#### TO DO
Return each line of the data below verbatim; pictures are to be left out.

#### RAW DATA
------------------------------------

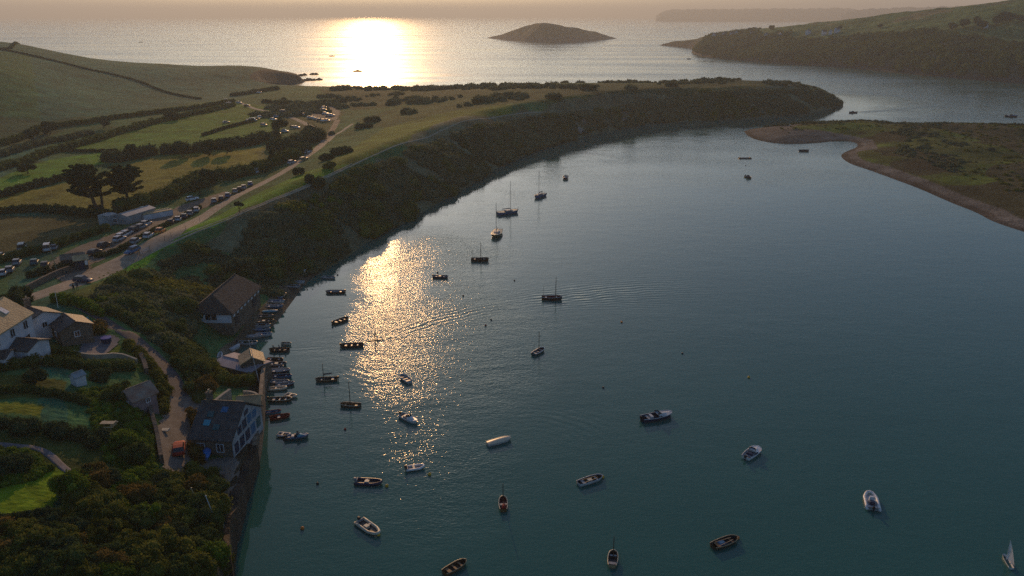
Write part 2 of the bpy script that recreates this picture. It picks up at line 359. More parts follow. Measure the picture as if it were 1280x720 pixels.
# ---- island out at sea
ip = np.vstack([[tuple(at(*p)) for p in [(600,46.5),(612,48),(630,50),(655,52.2),(690,53.5),(720,52.5),(745,51),(760,49.5),(771,48.2)]], [(300,2330),(200,2380),(90,2400),(0,2380),(-70,2340)]])
ic = [(*at(x, y, z), z) for x, y, z in [(676,28,43),(662,30,40),(650,34.5,32),(640,35.5,30),(625,40,20),(612,43.5,11),(700,33,34),(720,37,25),(735,40,18),(745,43.5,10),(760,46.8,3),(606,46,4),(618,41.5,17)]]+[(80,2330,8),(200,2330,3),(0,2300,3),(280,2250,1),(-60,2300,1)]
Hi = RBF(ic)
def f_i(X, Y):
    ins = pip(X, Y, ip); d = pdist(X, Y, ip); d = np.where(ins, d, -d)
    Z = smin(Hi(X, Y), np.where(d > 0, d*.8, d*.4), 3)+np.clip(d/25, 0, 1)*3*fbm(X, Y, 30, 4, 5)
    return np.where(d < -8, -3, Z), d
LI = Land(-4, 10, .05, 1900, 2450, .002, f_i)
ci = np.empty(LI.X.shape+(3,)); ci[:] = (.05,.055,.03); ci[LI.D < 14] = (.07,.065,.055)
structure(grid_mesh('island', LI.X, LI.Y, LI.Z, M_ground, keep=LI.D > -10, cols=ci))
# ---- coast on the skyline: two ridges with a seaward slope and a landward slope
def ridge(name, dist, sil):
    s = np.array(sil, float); xs = np.linspace(s[0, 0], s[-1, 0], 160); ys = np.interp(xs, s[:, 0], s[:, 1])
    crest = []
    for px, py in zip(xs, ys):
        dx, dy, dz = ray(px, py); t = dist/math.hypot(dx, dy); crest.append((dx*t, dy*t, max(CAM_H+dz*t, 1)))
    crest = np.array(crest); crest[:, 2] += 12*vnoise(xs/4, xs*0, 3)*(crest[:, 2] > 30)
    rows = []
    for k, (m_, h_) in enumerate([(-.05, -2), (-.047, 0), (-.035, .55), (-.015, .9), (0, 1), (.06, .9), (.12, -.02)]):
        q = crest.copy(); q[:, :2] *= 1+m_; q[:, 2] = crest[:, 2]*h_ if abs(h_) <= 1 else -5; rows.append(q)
    rows = np.array(rows); c = np.empty(rows.shape); c[:] = (.05,.055,.035)
    return structure(grid_mesh(name, rows[..., 0].T, rows[..., 1].T, rows[..., 2].T, M_ground, cols=c.transpose(1, 0, 2)))
ridge('distant_coast', 9000, [(820,20),(826,15),(834,12.5),(870,11),(930,11),(1000,10.5),(1060,10),(1080,14)])
ridge('distant_coast', 7500, [(1052,17),(1060,14),(1072,12),(1100,10.5),(1150,9),(1190,8),(1260,7),(1340,8)])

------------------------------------

#### PROBLEM SOLUTION
Write part 2 of the bpy script that recreates this picture. It picks up at line 359. More parts follow. Measure the picture as if it were 1280x720 pixels.
# ---- island out at sea
ip = np.vstack([[tuple(at(*p)) for p in [(600,46.5),(612,48),(630,50),(655,52.2),(690,53.5),(720,52.5),(745,51),(760,49.5),(771,48.2)]], [(300,2330),(200,2380),(90,2400),(0,2380),(-70,2340)]])
ic = [(*at(x, y, z), z) for x, y, z in [(676,28,43),(662,30,40),(650,34.5,32),(640,35.5,30),(625,40,20),(612,43.5,11),(700,33,34),(720,37,25),(735,40,18),(745,43.5,10),(760,46.8,3),(606,46,4),(618,41.5,17)]]+[(80,2330,8),(200,2330,3),(0,2300,3),(280,2250,1),(-60,2300,1)]
Hi = RBF(ic)
def f_i(X, Y):
    ins = pip(X, Y, ip); d = pdist(X, Y, ip); d = np.where(ins, d, -d)
    Z = smin(Hi(X, Y), np.where(d > 0, d*.8, d*.4), 3)+np.clip(d/25, 0, 1)*3*fbm(X, Y, 30, 4, 5)
    return np.where(d < -8, -3, Z), d
LI = Land(-4, 10, .05, 1900, 2450, .002, f_i)
ci = np.empty(LI.X.shape+(3,)); ci[:] = (.05,.055,.03); ci[LI.D < 14] = (.07,.065,.055)
structure(grid_mesh('island', LI.X, LI.Y, LI.Z, M_ground, keep=LI.D > -10, cols=ci))
# ---- coast on the skyline: two ridges with a seaward slope and a landward slope
def ridge(name, dist, sil):
    s = np.array(sil, float); xs = np.linspace(s[0, 0], s[-1, 0], 160); ys = np.interp(xs, s[:, 0], s[:, 1])
    crest = []
    for px, py in zip(xs, ys):
        dx, dy, dz = ray(px, py); t = dist/math.hypot(dx, dy); crest.append((dx*t, dy*t, max(CAM_H+dz*t, 1)))
    crest = np.array(crest); crest[:, 2] += 12*vnoise(xs/4, xs*0, 3)*(crest[:, 2] > 30)
    rows = []
    for k, (m_, h_) in enumerate([(-.05, -2), (-.047, 0), (-.035, .55), (-.015, .9), (0, 1), (.06, .9), (.12, -.02)]):
        q = crest.copy(); q[:, :2] *= 1+m_; q[:, 2] = crest[:, 2]*h_ if abs(h_) <= 1 else -5; rows.append(q)
    rows = np.array(rows); c = np.empty(rows.shape); c[:] = (.05,.055,.035)
    return structure(grid_mesh(name, rows[..., 0].T, rows[..., 1].T, rows[..., 2].T, M_ground, cols=c.transpose(1, 0, 2)))
ridge('distant_coast', 9000, [(820,20),(826,15),(834,12.5),(870,11),(930,11),(1000,10.5),(1060,10),(1080,14)])
ridge('distant_coast', 7500, [(1052,17),(1060,14),(1072,12),(1100,10.5),(1150,9),(1190,8),(1260,7),(1340,8)])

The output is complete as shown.